34 It's interesting to me the…

It's interesting to me the contrast in outspoken opinion regarding Adam Gase vs Zach Taylor. The former is vociferously regarded as a black hole while the latter gets barely mentioned. I mean...Zach Taylor's record to this point resembles Hue Jackson. And while it's all the rage to roast Gase, his win loss performance is far superior to Taylor.

 

I'm also of the opinion that Gase is a bad head coach, but we should be intellectually honest with ourselves to at least consider that Taylor is as well and that Darnold may just be a huge bust.
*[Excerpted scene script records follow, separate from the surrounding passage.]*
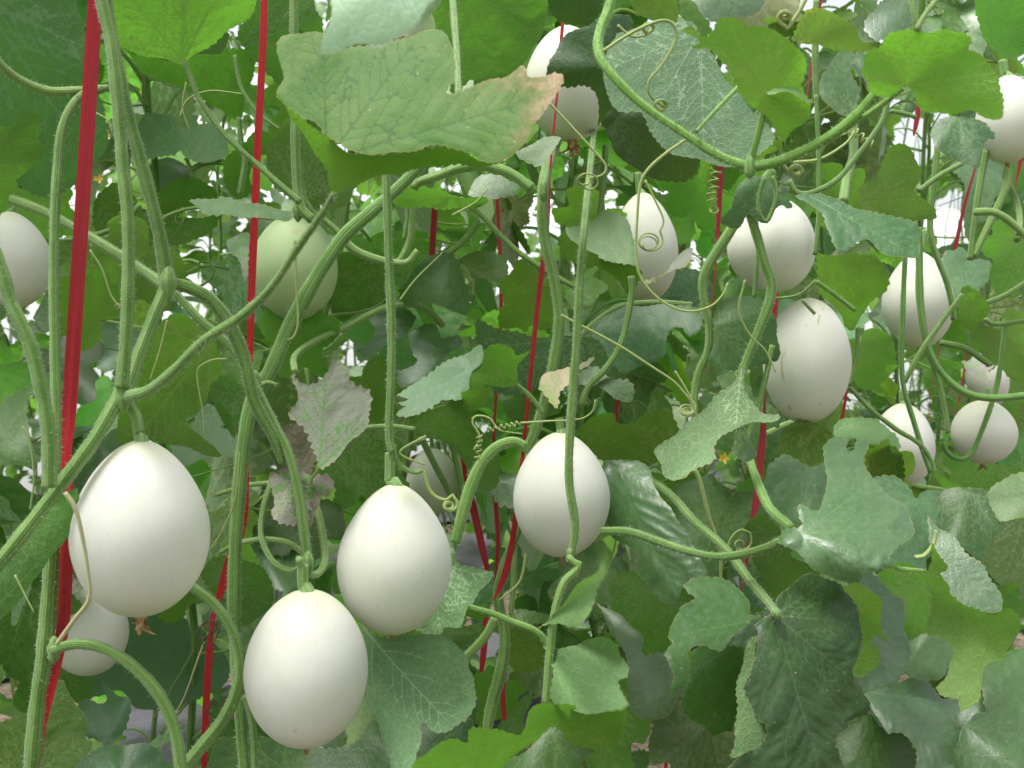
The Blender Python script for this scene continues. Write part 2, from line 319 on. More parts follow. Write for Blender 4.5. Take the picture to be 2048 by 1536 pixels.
# ---------------------------------------------------------------- the setting: soil, plastic mulch, film wall
def grid(name, x0, x1, y0, y1, nx, ny, zf, mat, kind='structure', solid=False):
    xs, ys = np.meshgrid(np.linspace(x0, x1, nx), np.linspace(y0, y1, ny)); z = zf(xs, ys)
    f = [(j * nx + i, j * nx + i + 1, (j + 1) * nx + i + 1, (j + 1) * nx + i) for j in range(ny - 1) for i in range(nx - 1)]
    mb = MB(); mb.add(np.stack([xs.ravel(), ys.ravel(), z.ravel()], 1), f, np.stack([xs.ravel(), ys.ravel()], 1))
    o = link(name, mb.mesh(name, [mat], attrs=False)); return tag(o, kind=kind)
RNG = np.random.default_rng(7)
def bumps(x, y, seed, sc, n=14):
    r = np.random.default_rng(seed); z = 0
    for i in range(n):
        k = sc * (1.5 ** (i / 2)); a = r.random() * 6.28; z = z + np.sin(x * k * math.cos(a) + y * k * math.sin(a) + r.random() * 6) / (1.35 ** (i / 2))
    return z / n
M['soil'] = simple('red_soil', (.085, .066, .045), (.26, .21, .155), 26, .95, bump=1., dist=.03)
M['bounce_green'] = simple('bounce_green_ground', (.07, .10, .035), (.17, .20, .09), 3, .95, bump=.6, dist=.03)  # outer ground coloured green for its bounce light, standing in for vines behind camera
M['mulch'] = simple('plastic_mulch', (.045, .045, .055), (.16, .15, .18), 3, .32, bump=.5, spec=.6, dist=.02)
M['film'] = simple('greenhouse_film', (.82, .84, .84), (.88, .89, .88), .6, .6, (.95, .96, .97), .6, bump=.1)
M['pole'] = simple('galvanised_pole', (.42, .43, .44), (.55, .56, .57), 30, .45)
far = grid('ground', -260, 260, -60, 460, 60, 60, lambda x, y: -.06 + 0 * x, M['bounce_green'])
RD = np.array((1.19, .98)); RD /= np.linalg.norm(RD); RN = np.array((-RD[1], RD[0])); R0 = np.array((-.32, .87))
def rowp(t, off): return R0 + RD * t + RN * off
grid('soil', -4, 9, -.4, 10, 300, 240, lambda x, y: .035 * bumps(x, y, 3, 3) + .03 * bumps(x, y, 5, 22) + .03 * bumps(x, y, 8, 60), M['soil'])
for k, off in enumerate((.3, 1.75, 3.2, 4.6)):
    nx, ny = 220, 16; tt, oo = np.meshgrid(np.linspace(-3, 9, nx), np.linspace(-.42, .42, ny))
    x = R0[0] + RD[0] * tt + RN[0] * (off + oo); y = R0[1] + RD[1] * tt + RN[1] * (off + oo)
    z = .10 * (1 - (oo / .42) ** 2) ** .5 + .012 + .012 * bumps(x, y, 9 + k, 12) + .01 * np.sin(oo * 60 + 3 * np.sin(tt * 4)) * (abs(oo) / .42)
    f = [(j * nx + i, j * nx + i + 1, (j + 1) * nx + i + 1, (j + 1) * nx + i) for j in range(ny - 1) for i in range(nx - 1)]
    mb = MB(); mb.add(np.stack([x.ravel(), y.ravel(), z.ravel()], 1), f)
    tag(link('mulch_strip', mb.mesh('mulch_strip', [M['mulch']], attrs=False)), kind='structure')
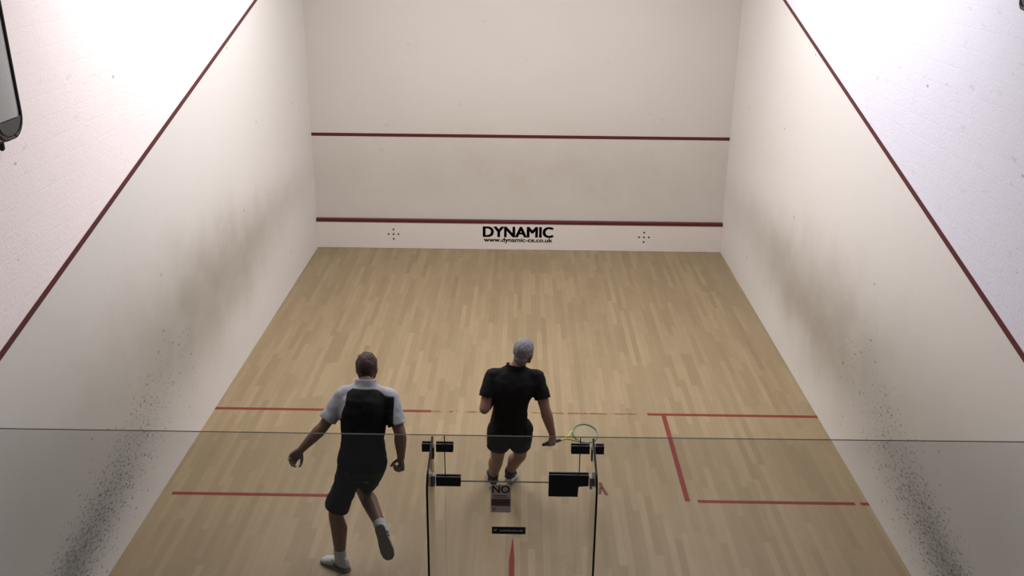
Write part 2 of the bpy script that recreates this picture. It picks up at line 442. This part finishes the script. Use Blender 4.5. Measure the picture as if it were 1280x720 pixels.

That's pretty much the conclusion everyone has reached with Rosen.

38 There's been a lot of chat…

There's been a lot of chat on these boards recently from Lions fans lamenting ditching a safe, stolid coach, for the latest flavor of the month from whichever successful regime. 

The same applies, perhaps even more so, for the Bengals. 

65 How we get to a point…

How we get to a point sometimes matters, especially when it comes to memes.

My recollection (and my memory's horrible, so I may be wrong!) is that folks were fairly neutral on the Taylor hire, i.e. nobody knew what the Bengals were getting.  Whereas the Gase hire prompted a lot of "huh? what??" reactions on day one.  So, yeah, Gase tends to be more top-of-mind for people when reaching for the terrible coach metaphor.

Also, Gase has a talent for making himself look bad in the media that I'm not aware that Taylor possesses.  That may, however, simply be the excessive coverage of all things NY versus the somewhat less well covered (nationally) Cincy sports scene.

 

108 Because Gase comports…

Because Gase comports himself like he's an offensive genius. 

 

It's the same reason I find David Gettleman so much more odious than a run-of-the-mill bad GM.  If you have to keep reminding people you're the smartest guy in the room, you probably are near the other extreme.

56 " Kyler Murray's arm hasn't…

" Kyler Murray's arm hasn't quite been on target today..."

I think his main problem is that in a misguided attempt to "spread the ball around", he kept trying to force the ball to non-DeAndre Hopkins receivers.  2 out of this 3 INTs (and a 4th that was dropped) can be blamed on this.  I thought his only really inaccurate throw was when he threw slightly behind Hopkins, and Okudah made a fantastic play to pick it off. 

The Lions otherwise simply could not cover Hopkins.  He had 10 catches for 130+ yards, but he should have had 20 for 200+.  On most replay angles you can see him constantly running wide open.  I have no idea why the Cardinals didn't try to keep targeting him until the Lions proved they could stop it.